Liberation, a French daily, reports about the story of North Korean refugee Jung Gwang-il who sends Hollywood movies and Korean soap operas on USB sticks into North Korea via drones, on March 12.
“Create gradual change, the prelude to the radical turn that will sooner or later occur in North Korea.”
The French daily Liberation recently wrote about North Korean refugee Jung Gwang-il who sends drones into North Korea carrying USB sticks onto which have been saved non-Korea movies and Korean soap operas.
Under the headline “Jung Gwang-il veut libérer la Corée du Nord avec des clés USB" (Jung Gwang-il wants to liberate North Korea with USB sticks), the newspaper wrote about his life in the North and his life after escaping, on March 12.
After he fled North Korea, he established the NGO No Chains for North Korea, which has been sending many kinds of digital content into North Korea for eight years now. His aim is “to break the brainwashing and to show the North Koreans the difference between their lives and the outside world."
Liberation said, “There's no internet, or very little internet, and it’s not for the ordinary citizens. Access to information and to pop culture is his weapon against the dictatorship.”
The newspaper also wrote about his life and the way in which it was “made of repression and exile.”
Jung, born in 1963 in China, lost his father during the Cultural Revolution. His mother took her five children, including him, to North Korea. After serving in the North Korean army for 10 years, he traveled to China for the first time in 1995. There, he encountered South Korea’s TV shows and news programs, after which he started to doubt everything he learned about the North Korean system. In 1999, he was accused of espionage and underwent many hardships in the Yodok Prison Camp for four years, until his informant got arrested in 2003. He then escaped to China and eventually crossed the border into Cambodia. He then went to Thailand, and finally reached Seoul.

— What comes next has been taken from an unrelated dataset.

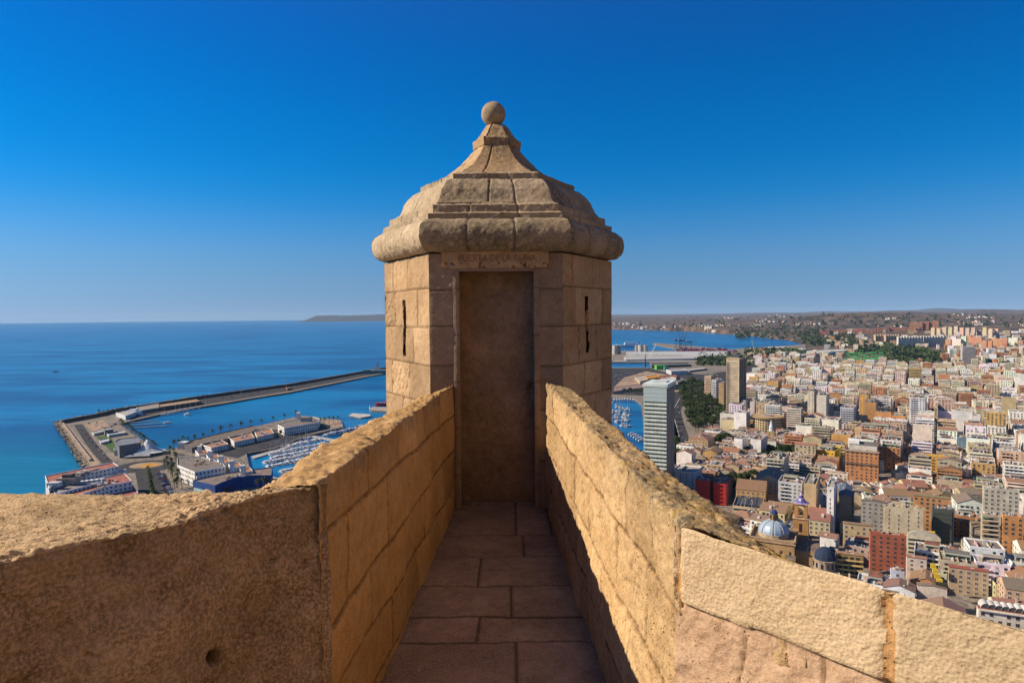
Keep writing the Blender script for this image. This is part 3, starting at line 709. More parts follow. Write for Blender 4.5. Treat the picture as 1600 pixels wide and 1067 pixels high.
# sea: rings so that the far edge lies 30 km out
V = []; Fc = []; rs = [0, 200, 1000, 3000, 8000, 16000, 30000]; nseg = 72
for r in rs[1:]:
    for k in range(nseg): V.append((r*math.sin(2*math.pi*k/nseg), r*math.cos(2*math.pi*k/nseg), 0))
for q in range(len(rs)-2):
    for k in range(nseg):
        j = (k+1) % nseg; Fc.append((q*nseg+k, (q+1)*nseg+k, (q+1)*nseg+j, q*nseg+j))
Fc.append(tuple(reversed(range(nseg))))
Fc = [tuple(reversed(f)) for f in Fc]
me = bpy.data.meshes.new('sea'); me.from_pydata(V, [], Fc); me.materials.append(M_sea); me.update()
o = bpy.data.objects.new('sea', me); COL.objects.link(o); o['kind'] = 'structure'
GZ = 3.0
main_px = [(1252,538.5),(1140,545.5),(1100,542),(1058,538),(1020,535.5),(1020,538),(1056,545),(1056,548),(952,548),(935,566),(1015,566),(1017,574),(952,574),(900,580),(890,600),(900,617),(950,620),(990,622),(1002,630),(1006,660),(1010,760),(960,820),(880,850),(700,820),(560,790),(470,770),(436,748),(392,741),(385,708),(430,700),(480,680),(536,667),(532,656),(470,649),(400,666),(345,679),(290,697),(245,704),(215,681),(185,662),(250,647),(280,641),(316,635),(360,628),(400,621),(451,613),(575,588),(640,577),(640,569),(575,580),(451,601.5),(360,614),(303,622),(252,630),(180,641),(154,647.6),(95,656),(90,662),(112,690),(135,727),(120,742),(60,775),(30,830)]
mp_ = pxl(main_px, GZ)
mp_ += [(-420, 330), (-330, -250), (900, -250), (2400, 400), (3600, 2500), (3400, 3300), (1600, 3500)]
sheet('ground', mp_, GZ, M_quay, 5)
# far terrain: polar grid, the bay cut out by lowering it below the sea
shore_x = [600, 953, 1080, 1180, 1235, 1256]; shore_y = [513, 514.3, 517.5, 525.5, 532.5, 538.6]
azs = np.linspace(R(-3), R(58), 400); rr2 = np.concatenate([np.geomspace(2600, 9000, 150), np.geomspace(9100, 29500, 60)])
A2, R2 = np.meshgrid(azs, rr2, indexing='ij'); X = R2*np.sin(A2); Y_ = R2*np.cos(A2)
def terr(X, Y_):
    P = np.stack([X, Y_, 0*X], -1); r = np.hypot(X, Y_); az = np.arctan2(X, Y_)
    n = fbm(P, 1/1800., 5, .5, 7); n2 = fbm(P, 1/4500., 3, .5, 3)
    h = 3.4+np.clip((r-3300)/5200, 0, 1)*42+np.clip((r-9000)/20000, 0, 1)*78
    side = np.clip((az-R(12))/R(16), 0, 1)
    h += side*np.clip((r-4200)/3600, 0, 1)*(30+48*n+34*n2)
    h += side*60*np.exp(-((r-9500)/1600)**2)*np.clip(1+.9*n2, 0, 2)
    hill = np.exp(-(((X-3050)/1050)**2+((Y_-6100)/620)**2))*72*(1+.25*n)
    h += hill
    return np.maximum(h+np.clip((r-4200)/3000, 0, 1)*6*n, 3.4)
H = terr(X, Y_)
Zc = np.stack([X, Y_, 0*X], -1)-np.array([0, 0, EYE]); cmat = np.array(CM3.transposed()); q = Zc@cmat.T
PX = 800+F*q[..., 0]/-q[..., 2]; PYy = 533.5-F*q[..., 1]/-q[..., 2]
sy = np.interp(PX, shore_x, shore_y); sy = sy+.25*fbm(np.stack([PX*.02, 0*PX, 0*PX], -1), 1, 4)
water = (PX < 1256) & (PYy > sy)
H = np.where(water, -8, H)
gt = np.stack([X, Y_, H], -1); ta = np.zeros_like(gt)
t_ = grid_obj('terrain', gt, ta, M_land); t_['kind'] = 'structure'
# cape and far mountains
def ridge(name, p0, p1, top, Yd, depth, seed, mat):
    n = 90; xs_ = np.linspace(0, 1, n); A = PY(p0, 500, Yd).x; B = PY(p1, 500, Yd).x
    prof_ = np.array([top(x) for x in xs_]); rows_ = 12
    G = np.zeros((n, rows_, 3))
    for j in range(rows_):
        f_ = j/(rows_-1); y = Yd+depth*f_; hgt = math.sin(min(f_*1.6, 1)*math.pi/2)
        G[:, j, 0] = A+(B-A)*xs_; G[:, j, 1] = y; G[:, j, 2] = prof_*hgt-3
    G[..., 2] += 12*fbm(G, 1/900., 4, .5, seed)*(G[..., 2] > 5)
    o = grid_obj(name, G, np.zeros_like(G), mat); o['kind'] = 'structure'
ridge('headland', 462, 760, lambda x: 200*min(1, x*22)*(1-.10*math.sin(x*9)-.0*x), 19500, 2500, 3, M_mount)
ridge('mountain_range', 1385, 1585, lambda x: 90+185*max(0, math.sin(x*math.pi))**.8*(1+.15*math.sin(x*17)), 28600, 600, 5, M_mount)
# hillside below the castle
A2, R2 = np.meshgrid(np.linspace(-math.pi, math.pi, 121), np.geomspace(9, 330, 50), indexing='ij')
X = R2*np.sin(A2); Y_ = R2*np.cos(A2); P = np.stack([X, Y_, 0*X], -1)
H = np.maximum(150-.66*(R2-9)+5*fbm(P, 1/25., 5, .55, 2)*np.clip((R2-12)/20, 0, 1), 1.5)
H = np.where(R2 > 240, np.minimum(H, 2.0), H)
o = grid_obj('hillside', np.stack([X, Y_, H], -1)[:, ::-1], np.zeros(X.shape+(3,)), M_hill); o['kind'] = 'structure'
# --- roads, lawn, squares on the left quay
def strip(name, pts, wid, z, mat):
    P = [PZ(a, b, z) for a, b in pts]; L_, R_ = [], []
    for i, p in enumerate(P):
        d = (P[min(i+1, len(P)-1)]-P[max(i-1, 0)]).normalized(); n = Vector((-d.y, d.x, 0)); L_.append(p+n*wid/2); R_.append(p-n*wid/2)
    return sheet(name, [p[:2] for p in L_]+[p[:2] for p in reversed(R_)], z, mat)
Z1, Z2, Z3 = GZ+.02, GZ+.04, GZ+.06
strip('road', [(122,663),(140,690),(158,712),(176,730),(186,738)], 11, Z1, M_road)
strip('seafront_walk', [(100,663),(120,690),(143,717),(152,733)], 9, Z1, M_sand)
strip('road', [(182,736),(203,737),(252,733),(268,728)], 11, Z2, M_road)
strip('road', [(222,736),(232,775),(240,810)], 13, Z1, M_road); strip('road', [(239,735),(254,775),(264,810)], 12, Z1, M_road)
strip('road', [(296,702),(345,692),(400,681),(432,672),(470,672),(505,664)], 17, Z1, M_road)
c0 = PZ(229,731,0); sheet('roundabout_road', [(c0.x+30*math.sin(a*.2618), c0.y+25*math.cos(a*.2618)) for a in range(24)], Z3, M_road)
sheet('roundabout_island', [(c0.x+17*math.sin(a*.2618), c0.y+15*math.cos(a*.2618)) for a in range(24)], Z3+.15, M_sand, .15)
M_fl = groundm('flower_bed', [(.50,.26,.03), (.35,.15,.03)], [.2])
sheet('flower_bed', [(c0.x+3+10*math.sin(a*.2618), c0.y+8*math.cos(a*.2618)) for a in range(24)], Z3+.2, M_fl)
sheet('breakwater_road', pxl([(190,641),(252,631),(303,623),(360,615),(451,602.5),(575,581),(640,570),(640,575.5),(575,586.5),(451,611),(400,619),(360,626),(316,633),(280,639),(250,645),(205,656)], Z1+.01), Z1+.01, M_road)
sheet('pier_shade_asphalt', pxl([(298,703),(345,694),(400,683),(432,675),(500,664),(518,663),(520,667),(480,679),(430,699),(388,707),(372,716),(330,708)], Z1+.01), Z1+.01, M_road)  # dark asphalt sheet standing in for the quay's shadow on the marina side
sheet('parking_lot', pxl([(132,664),(160,656),(195,668),(205,673),(150,677)], Z1), Z1, M_sand)
sheet('lawn', pxl([(150,683),(172,679),(182,700),(178,709)], Z1), Z1, M_lawn)
sheet('promenade', pxl([(160,656),(183,659),(213,680),(246,706),(236,712),(200,690)], Z2), Z2, M_quay)
strip('road', [(1054,790),(1056,740),(1060,705),(1061,680),(1054,655),(1052,640),(1062,622),(1082,605)], 24, Z1, M_road)
strip('lane_line', [(1054,790),(1056,740),(1060,705),(1061,680),(1054,655),(1052,640),(1062,622)], .6, Z2, M_white)
strip('seafront_walk', [(1042,790),(1046,740),(1049,705),(1050,680),(1043,655),(1040,640)], 20, Z1, M_sand)
sheet('port_asphalt', pxl([(953,575),(1016,575),(1040,582),(1100,585),(1135,580),(1140,566),(1240,556),(1300,560),(1300,574),(1150,590),(1090,615),(1060,620),(1000,618),(953,616)], Z1-.01), Z1-.01, M_road)
sheet('sand_stockpile_yard', pxl([(958,606),(975,590),(1010,580),(1045,586),(1085,596),(1075,612),(1010,612)], Z1), Z1, M_sand)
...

In 2013, he reported about the slavery he endured in the Yodok Prison Camp as part of a commission of inquiry by the United Nations.
After settling in South Korea, Jung realized how much people in the North lacked information. He started to send CDs and DVDs of movies and soap operas and passed them to smugglers and traders to spread them among North Korean residents. With the advance of technology, storage devices shrunk in size to USBs or micro-SD memory cards. These can be played with the Chinese media device Notel that is becoming more and more prevalent in North Korean homes.
As it became more and more difficult to pass media content through the merchants, Jung and his colleagues started using helicopter drones. They also diversified the range of content: North American or European documentaries and films, videos made by South Korean students and testimonies from other North Korean defectors.
Jung said his contacts in the North say that movies like “The Hunger Games” and “Mad Max” are popular there. He thinks that they are popular because they show dystopian societies, and people in the North see it as being in common with their lives.
“The way North Koreans see their own country and the rest of the world is changing,” said the newspaper Liberation. “The defectors will continue to send echoes from the outside world, with the certainty that no tyranny lasts forever.”